Just imagine T.J. McConnell on the Western Pennsylvania playgrounds way back when. Imagine how a guy who looks like that and plays like that was regarded by his fellow competitors. Especially after he spent the day contesting every dribble, every shot, every inch of asphalt.
Long day, bro. Long stinkin’ day. No way did that go over well with his opposition. Surely somebody – or, likely, several somebodies – felt compelled to take a swipe at him when they found their patience at an end.
I asked McConnell about that years ago, when he was still a Sixer but essentially the same guy he is now, with an Indiana Pacers club that is two victories away from an NBA championship: There had to be fights, no?
“There were scuffles, but that comes with the game,” he told me. “You just move on from it.”
That, my friends, is another example of a good point guard in action: He saw a situation developing – this time in the form of a potentially thorny question – and dribble-drove around it. He didn’t turtle up, but he didn’t offer any elaboration, either. He just acknowledged what both of us knew to be true, and kept burrowing ahead.
(It also bears repeating that he’s a coach’s kid. T.J. – Timothy John Jr. – played for his dad, Timothy John Sr., at Chartiers Valley High School, in Bridgeville – about 20 minutes south of Pittsburgh.)
It should be no surprise, then, that he has continued to jab throughout his 10 NBA seasons. Or that McConnell, 33, and the Pacers scored a Game 3 TKO over Oklahoma City on Wednesday.
McConnell’s night began late in the first quarter, and it began with an OKC player slapping the ball away from him. As he ran back downcourt, he screamed at one official for a foul, then another.
Not that he ever needs to be more fired up.
By period’s end, the Pacers were down eight. They were playing hard and the crowd, which included Oscar Robertson, Caitlin Clark, Reggie Miller (in a Mark Jackson jersey) and the elder McConnell, was sufficiently enthused. But Timothy John Jr. then proceeded to ramp things up a notch. In the first 34 seconds of the second quarter he did the following:
- Fired a jump pass to Pascal Siakam for a layup;
- Stole Cason Wallace’s inbounds pass;
- Rebounded Siakam’s missed 3-point attempt;
- Feathered a touch pass to Bennedict Mathurin for a chippie.
Whoa. Now the fans were acting as if they were watching Gordon Johncock in the final turn at the Brickyard. And McConnell wasn’t done. There was also a gorgeous lefty drop pass off the dribble to a cutting Aaron Nesmith for a hoop, and a drive-and-kick to Mathurin for a right-corner triple.
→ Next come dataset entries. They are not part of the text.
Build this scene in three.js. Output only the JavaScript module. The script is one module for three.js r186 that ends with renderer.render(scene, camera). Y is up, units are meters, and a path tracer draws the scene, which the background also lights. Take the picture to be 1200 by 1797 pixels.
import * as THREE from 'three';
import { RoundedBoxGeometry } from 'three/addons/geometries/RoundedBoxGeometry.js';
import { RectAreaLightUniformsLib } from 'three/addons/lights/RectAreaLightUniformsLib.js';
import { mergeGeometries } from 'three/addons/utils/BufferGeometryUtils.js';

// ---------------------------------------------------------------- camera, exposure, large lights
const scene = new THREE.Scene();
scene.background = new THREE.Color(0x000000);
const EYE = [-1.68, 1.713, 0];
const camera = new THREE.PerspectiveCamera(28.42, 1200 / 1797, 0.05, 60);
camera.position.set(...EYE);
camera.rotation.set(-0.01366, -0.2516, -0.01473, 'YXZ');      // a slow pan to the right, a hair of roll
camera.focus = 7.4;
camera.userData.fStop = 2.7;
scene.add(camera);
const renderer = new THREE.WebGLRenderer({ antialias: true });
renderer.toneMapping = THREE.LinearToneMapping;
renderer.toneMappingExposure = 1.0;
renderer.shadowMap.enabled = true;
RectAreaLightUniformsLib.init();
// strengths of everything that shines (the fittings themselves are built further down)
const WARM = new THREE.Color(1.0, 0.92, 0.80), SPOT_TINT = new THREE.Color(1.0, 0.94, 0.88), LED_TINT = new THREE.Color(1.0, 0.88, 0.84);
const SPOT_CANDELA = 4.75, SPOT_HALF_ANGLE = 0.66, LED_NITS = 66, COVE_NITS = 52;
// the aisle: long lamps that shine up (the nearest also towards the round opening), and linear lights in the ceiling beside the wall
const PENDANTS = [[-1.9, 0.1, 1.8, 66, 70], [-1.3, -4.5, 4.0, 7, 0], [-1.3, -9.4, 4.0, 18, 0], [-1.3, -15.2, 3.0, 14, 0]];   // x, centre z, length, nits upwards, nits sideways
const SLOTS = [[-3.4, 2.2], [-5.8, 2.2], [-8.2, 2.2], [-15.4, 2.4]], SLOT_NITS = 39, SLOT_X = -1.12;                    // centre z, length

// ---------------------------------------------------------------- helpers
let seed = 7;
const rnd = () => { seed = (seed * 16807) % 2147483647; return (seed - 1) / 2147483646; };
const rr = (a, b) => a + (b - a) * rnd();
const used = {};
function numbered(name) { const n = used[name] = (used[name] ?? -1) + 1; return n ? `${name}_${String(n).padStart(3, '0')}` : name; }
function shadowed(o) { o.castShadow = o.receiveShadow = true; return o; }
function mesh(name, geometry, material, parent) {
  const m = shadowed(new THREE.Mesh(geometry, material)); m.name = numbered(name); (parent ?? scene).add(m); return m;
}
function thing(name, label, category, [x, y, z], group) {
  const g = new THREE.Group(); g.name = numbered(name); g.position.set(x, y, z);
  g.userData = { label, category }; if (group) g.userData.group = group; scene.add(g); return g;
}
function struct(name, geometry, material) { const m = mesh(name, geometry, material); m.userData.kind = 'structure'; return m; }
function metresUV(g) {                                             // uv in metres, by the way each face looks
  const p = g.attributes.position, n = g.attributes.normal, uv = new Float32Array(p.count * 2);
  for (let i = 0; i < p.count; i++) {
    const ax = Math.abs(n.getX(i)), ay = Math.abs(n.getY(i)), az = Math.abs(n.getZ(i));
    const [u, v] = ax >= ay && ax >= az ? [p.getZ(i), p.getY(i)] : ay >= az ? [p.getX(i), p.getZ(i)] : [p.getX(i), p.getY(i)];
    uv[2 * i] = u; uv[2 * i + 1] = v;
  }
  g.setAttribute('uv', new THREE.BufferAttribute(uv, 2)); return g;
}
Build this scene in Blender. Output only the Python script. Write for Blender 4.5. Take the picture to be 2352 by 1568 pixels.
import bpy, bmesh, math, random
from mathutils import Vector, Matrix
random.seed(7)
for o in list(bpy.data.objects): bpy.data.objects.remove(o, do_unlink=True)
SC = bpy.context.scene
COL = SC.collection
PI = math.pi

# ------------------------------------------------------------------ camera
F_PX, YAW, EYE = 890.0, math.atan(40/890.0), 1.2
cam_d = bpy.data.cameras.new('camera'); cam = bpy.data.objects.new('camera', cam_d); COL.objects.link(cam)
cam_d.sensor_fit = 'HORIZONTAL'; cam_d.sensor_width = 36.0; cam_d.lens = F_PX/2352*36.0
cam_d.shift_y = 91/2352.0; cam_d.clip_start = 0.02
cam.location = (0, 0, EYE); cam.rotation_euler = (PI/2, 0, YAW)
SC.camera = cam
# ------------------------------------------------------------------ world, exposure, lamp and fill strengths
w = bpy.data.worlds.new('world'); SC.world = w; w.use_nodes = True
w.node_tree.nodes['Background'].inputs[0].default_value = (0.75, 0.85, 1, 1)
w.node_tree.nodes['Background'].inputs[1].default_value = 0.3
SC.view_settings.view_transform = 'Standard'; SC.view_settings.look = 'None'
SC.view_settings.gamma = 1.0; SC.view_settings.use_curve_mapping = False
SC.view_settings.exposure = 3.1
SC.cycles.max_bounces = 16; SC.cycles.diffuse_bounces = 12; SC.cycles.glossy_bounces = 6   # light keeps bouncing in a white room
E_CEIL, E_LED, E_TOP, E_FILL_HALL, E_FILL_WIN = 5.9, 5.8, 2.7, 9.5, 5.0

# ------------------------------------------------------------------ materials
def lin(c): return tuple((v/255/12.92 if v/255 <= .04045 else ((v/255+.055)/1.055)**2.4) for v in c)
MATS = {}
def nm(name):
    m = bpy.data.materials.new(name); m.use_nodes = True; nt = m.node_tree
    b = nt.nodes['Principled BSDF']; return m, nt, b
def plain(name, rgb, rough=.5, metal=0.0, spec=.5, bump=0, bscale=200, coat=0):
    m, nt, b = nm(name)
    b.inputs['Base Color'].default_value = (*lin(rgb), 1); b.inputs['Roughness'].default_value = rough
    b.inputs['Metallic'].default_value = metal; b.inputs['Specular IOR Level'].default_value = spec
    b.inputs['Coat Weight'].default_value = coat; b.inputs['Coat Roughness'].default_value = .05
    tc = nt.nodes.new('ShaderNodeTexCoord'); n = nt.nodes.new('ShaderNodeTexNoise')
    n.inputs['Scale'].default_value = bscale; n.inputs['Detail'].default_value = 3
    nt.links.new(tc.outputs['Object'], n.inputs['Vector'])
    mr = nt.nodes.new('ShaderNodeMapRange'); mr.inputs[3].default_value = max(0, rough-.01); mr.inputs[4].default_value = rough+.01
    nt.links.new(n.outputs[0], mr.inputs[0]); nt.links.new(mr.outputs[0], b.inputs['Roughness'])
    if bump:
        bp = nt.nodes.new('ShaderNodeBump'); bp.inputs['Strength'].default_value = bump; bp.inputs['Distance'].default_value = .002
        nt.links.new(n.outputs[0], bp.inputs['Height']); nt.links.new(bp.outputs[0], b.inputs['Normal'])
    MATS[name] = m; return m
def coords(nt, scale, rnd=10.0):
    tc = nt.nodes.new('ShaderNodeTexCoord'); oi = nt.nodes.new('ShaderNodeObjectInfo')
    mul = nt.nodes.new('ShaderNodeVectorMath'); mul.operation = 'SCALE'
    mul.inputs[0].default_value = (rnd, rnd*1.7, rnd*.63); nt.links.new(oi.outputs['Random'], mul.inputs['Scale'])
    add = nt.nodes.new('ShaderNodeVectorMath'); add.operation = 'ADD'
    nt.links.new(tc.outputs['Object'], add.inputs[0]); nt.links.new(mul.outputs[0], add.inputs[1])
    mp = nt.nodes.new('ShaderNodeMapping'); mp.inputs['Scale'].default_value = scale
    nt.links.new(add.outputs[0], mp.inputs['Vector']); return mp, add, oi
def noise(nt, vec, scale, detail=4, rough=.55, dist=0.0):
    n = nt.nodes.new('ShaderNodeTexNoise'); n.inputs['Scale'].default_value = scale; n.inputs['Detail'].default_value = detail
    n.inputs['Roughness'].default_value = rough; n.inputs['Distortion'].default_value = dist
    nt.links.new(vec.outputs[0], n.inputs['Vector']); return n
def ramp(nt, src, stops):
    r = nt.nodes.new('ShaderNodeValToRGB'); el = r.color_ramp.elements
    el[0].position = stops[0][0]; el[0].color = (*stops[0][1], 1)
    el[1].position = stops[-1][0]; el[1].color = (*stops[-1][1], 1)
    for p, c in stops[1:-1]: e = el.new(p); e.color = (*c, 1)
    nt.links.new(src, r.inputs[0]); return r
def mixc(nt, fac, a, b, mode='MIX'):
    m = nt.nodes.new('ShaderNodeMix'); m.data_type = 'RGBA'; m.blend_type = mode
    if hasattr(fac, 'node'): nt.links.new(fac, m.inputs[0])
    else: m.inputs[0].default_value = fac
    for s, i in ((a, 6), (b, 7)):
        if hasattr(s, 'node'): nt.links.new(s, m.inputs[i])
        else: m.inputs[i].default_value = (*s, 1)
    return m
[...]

When McConnell nailed two free throws with 8:58 left in the quarter, Indy had its first lead of the night, at 37-36.
By halftime the cushion was 64-60, the Pacers having outscored the Thunder 40-28 in the period.
OKC came back, and was up five heading into the fourth. The spread was still two when McConnell again stole an inbounds pass, this one by Alex Caruso, and scored with nine minutes remaining. Indiana then put it away down the stretch. Tyrese Haliburton, who nearly had a triple-double, was brilliant. Myles Turner made some big defensive plays in the closing minutes, when we reached the steel-cage portion of the proceedings. And Siakam, possibly the league’s most underrated player, fashioned an efficient 21-point night.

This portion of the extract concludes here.